Wystarczy jednak przeprowadzić rzetelne badania drogowe obu układów by stosunkowo szybko zauważyć, że po pierwsze: różnica "szybkości" włączenia wypada w rzadko używanym zakresie obrotów a tym samym jej rzeczywisty udział w ogólnym bilansie energetycznym normalnie używanego pojazdu drastycznie maleje. Po drugie zaś okazuje się, że w miarę jeżdzenia sama różnica topnieje - w normalnym użyciu akumulator dość krótko jest fabrycznie nowy, statystycznie rzecz biorąc nieczęsto utrzymuje maksymalne napięcie. Pamiętamy wszakże, że w Junaku źródła prądu są pod ciągłym, znacznym obciążeniem. Innymi słowy w Junaku badanym w przelotach miedzymiejskich, kiedy obroty rzadko spadają nisko i prądnica rzadko bywa odłączana różnica ta jest bez znaczenia zaś w ruchu ulicznym, kiedy układ "obcowzbudny" często "jest w użyciu" owa różnica szybko maleje. Dzieje się tak na skutek oczywistej cechy tego układu: im niższe jest napiecie akumulatora wskutek rozładowania przez obciążenie, tym później w sensie obrotów silnika następuje jego doładowanie, ponieważ wzbudzenie prądnicy do koniecznego napięcia zależne jest wyłącznie od napięcia akumulatora w danej chwili. Niestety, przy niesprzyjającym zbiegu okoliczności drogowych może się zdarzyć, że ładowanie akumulatora w ogóle zaniknie i bez doładowania z zewnątrz pozostaniemy bez prądu.

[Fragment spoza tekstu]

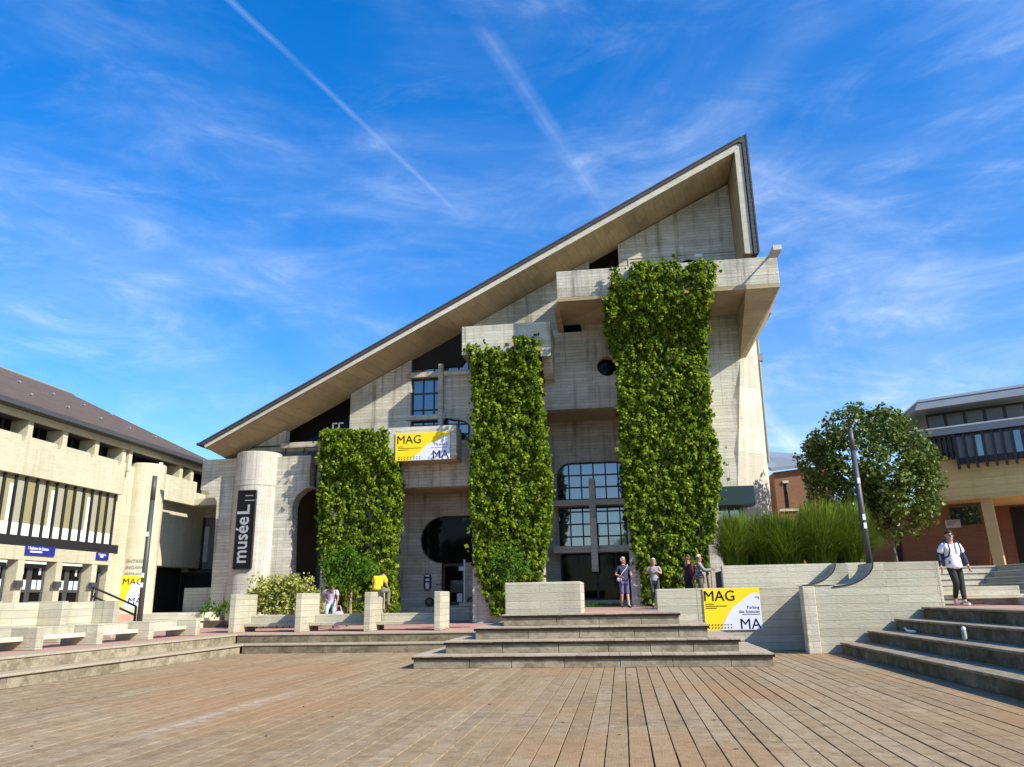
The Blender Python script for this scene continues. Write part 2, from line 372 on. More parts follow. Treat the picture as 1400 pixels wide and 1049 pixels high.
msk = wramp(dnoise(1.15, 3, (1, 1, 1.3), (.4, .2, .9), .5), [(.33, .28), (.60, 1)])
low = wramp(sx.outputs[2], [(.0, .95), (.22, .9), (.55, .62), (.85, .36)])
clouds = wm('MULTIPLY', wm('MULTIPLY', wm('MULTIPLY', wm('ADD', wm('MULTIPLY', c1, .95), wm('MULTIPLY', c2, .7)), c3), msk), low, True)
wob = wm('MULTIPLY', wm('SUBTRACT', wnoise(2.2, 4, (1, 1, 1)), .5), .10)
def contrail(a, b, width, strength, puff=.5):
    """a straight trail at cloud height between two points of the sky"""
    A, B = sky_pt(*a), sky_pt(*b); d = (B-A); L = d.length; d /= L; nrm = V((-d.y, d.x))
    dist = wm('ADD', wm('SUBTRACT', wm('ADD', wm('MULTIPLY', px_, nrm.x), wm('MULTIPLY', py_, nrm.y)), nrm.dot(A)), wm('MULTIPLY', wob, width*6))
    al = wm('DIVIDE', wm('SUBTRACT', wm('ADD', wm('MULTIPLY', px_, d.x), wm('MULTIPLY', py_, d.y)), d.dot(A)), L)
    core = wramp(wm('DIVIDE', wm('ABSOLUTE', dist), width), [(0, 1), (.35, .55), (1, 0)])
    ends = wramp(al, [(0, 0), (.06, 1), (.8, .8), (1, 0)])
    pf = wramp(wnoise(7, 4, (1, 1, 1)), [(.3, 1-puff), (.65, 1)])
    return wm('MULTIPLY', wm('MULTIPLY', wm('MULTIPLY', core, ends), pf), strength)
tr = wm('ADD', wm('ADD', contrail((270, -40), (640, 305), .010, .19, .7), contrail((600, -50), (850, 320), .026, .16, .9)), wm('ADD', contrail((1025, 545), (1130, 660), .07, .35, .4), contrail((1020, 225), (1200, 300), .05, .18, .6)))
fac = wm('ADD', clouds, tr, True)
hs = wnode('ShaderNodeHueSaturation', {'Saturation': 1.40, 'Value': 1.72, 'Hue': .508, 'Color': sky.outputs[0]}).outputs[0]
hz = wramp(sx.outputs[2], [(0, .74), (.30, .86), (.65, 1.0)])
lum = wnode('ShaderNodeMix', {0: 1.0, 6: hs, 7: wnode('ShaderNodeCombineColor', {0: hz, 1: hz, 2: hz}).outputs[0]}, data_type='RGBA', blend_type='MULTIPLY').outputs[2]
SKYB = .105
cl = wnode('ShaderNodeMix', {0: wm('MULTIPLY', fac, .8), 6: lum, 7: (6.6, 7.3, 8.3, 1)}, data_type='RGBA').outputs[2]
bg = wnode('ShaderNodeBackground', {'Color': cl, 'Strength': SKYB})
wt.links.new(bg.outputs[0], wnode('ShaderNodeOutputWorld').inputs[0])
sl = bpy.data.lights.new('sun', 'SUN'); sl.energy = 4.9; sl.angle = math.radians(.5); sl.color = (1, .94, .80)
so = bpy.data.objects.new('sun', sl); COL.objects.link(so); so.rotation_euler = SUN.to_track_quat('Z', 'Y').to_euler(); so.location = SUN*80
S.view_settings.view_transform = 'Standard'; S.view_settings.look = 'None'; S.view_settings.exposure = .63; S.view_settings.gamma = 1
# ------------------------------------------------------------------ ground, deck, terraces
tag(MB().add([(-900, -300, -.5), (900, -300, -.5), (900, 2500, -.5), (-900, 2500, -.5)], [(0, 1, 2, 3)]).build('ground', M['grass']), kind='structure')
R1 = .26; TZ = .52; TZ2 = 1.04
tag(MB().box(-11.9, 5.9, -6, 23.6, -.4, -.07).build('deck_base', M['soil']), kind='structure')
deck = MB(); pw = .215; x = -11.2; k = 0
while x < 5.6:
    y = -4 + [0, 1.2, .6][k % 3] + random.choice([0, 0, .3]); k += 1
    while y < 23.2:
        L = random.choice([3.6, 3.6, 4.8, 2.4]); g = random.uniform(.004, .009)
        dz = random.uniform(-.004, .004); a = random.uniform(-.0025, .0025)
        x0, x1 = x+g+random.uniform(0, .002), x+pw-g
        e = min(y+L, 23.3); b = .003
        vs = [(x0+a, y+.004, -.05), (x1+a, y+.004, -.05), (x1-a, e-.004, -.05), (x0-a, e-.004, -.05),
              (x0+a, y+.004, dz-b), (x1+a, y+.004, dz-b), (x1-a, e-.004, dz-b), (x0-a, e-.004, dz-b),
              (x0+a+b, y+.008, dz), (x1+a-b, y+.008, dz), (x1-a-b, e-.008, dz), (x0-a+b, e-.008, dz)]
        deck.add(vs, [(8, 9, 10, 11), (4, 5, 9, 8), (5, 6, 10, 9), (6, 7, 11, 10), (7, 4, 8, 11), (0, 1, 5, 4), (1, 2, 6, 5), (2, 3, 7, 6), (3, 0, 4, 7)])
        y += L
    x += pw
tag(deck.build('deck', M['wood']), kind='structure')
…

Takiej możliwości chcieli uniknąć niezliczeni na przestrzeni dziejów konstruktorzy kształtujący standardy instalacji i dlatego też układ prądnicy "obcowzbudnej" nie był w pojazdach stosowany.
Tu dochodzimy do właściwego momentu na wyjaśnienie owego cudzysłowu przy nazwie "obcowzbudny":) Właściwy obcowzbudny układ pracy prądnicy, obok samowzbudnego dobrze znany od XIX wieku teoretykom i praktykom, polega na wzbudzaniu prądnicy z całkowicie niezależnego źródła napięcia co ma niezaprzeczalne zalety w postaci uzyskiwania bardziej prostoliniowej charakterystyki indukowanego napięcia względem obrotów lub łatwej regulacji tegoż w przypadku prądnic pracujących ze stałymi obrotami. Warunkiem jest tu jednak niezależność wzbudzenia. Teoretycznie rzecz biorąc być może możliwe byłoby zastosowanie tego układu także w Junaku: źródłem napięcia wzbudzenia mogłby by być mały akumulator - ale ten wymagałby doładowania z kolejnego źródła napięcia (małej prądnicy samowzbudnej?:) lub baterie słoneczne a może jakiś maleńki reaktorek... Sądzę, że mimo wszystko jest tu pole do popisu dla wynalazców, pod warunkiem, że stopień komplikacji i zawodność układu nie przerośnie uzyskanego wzrostu wydajności a koncepcja będzie w zgodzie z wszechobecnymi prawami fizyki.
Układ "obcowzbudny" opisany wcześniej należałoby nazwać raczej układem "obcowzbudnego startu" - stosowany bywał w alternatorach samochodowych skąd także przeważnie ustąpił na rzecz pełnej "samowystarczalności" alternatora z powodu m.in. niekorzystnego ogółem bilansu energetycznego: obciążania akumulatora zwłaszcza wtedy, kiedy jest to najmniej wskazane, a to nawet pomimo znacznie korzystniejszej charakterystyki alternatora względem prądnic prądu stałego. W zastosowaniu do tych ostatnich układ jest całkowicie pozbawiony sensu, od momentu ujawnienia jego błędności niezmiennie kojarzy mi się z perpetum mobile, którego jak uparcie twierdzą fizycy, podobno nie da się wciąż zbudować:) W tym sensie kwalifikuje się do STP pozbawiając Junaka zalet układu klasycznego w zamian nie daje nic wartego zachodu.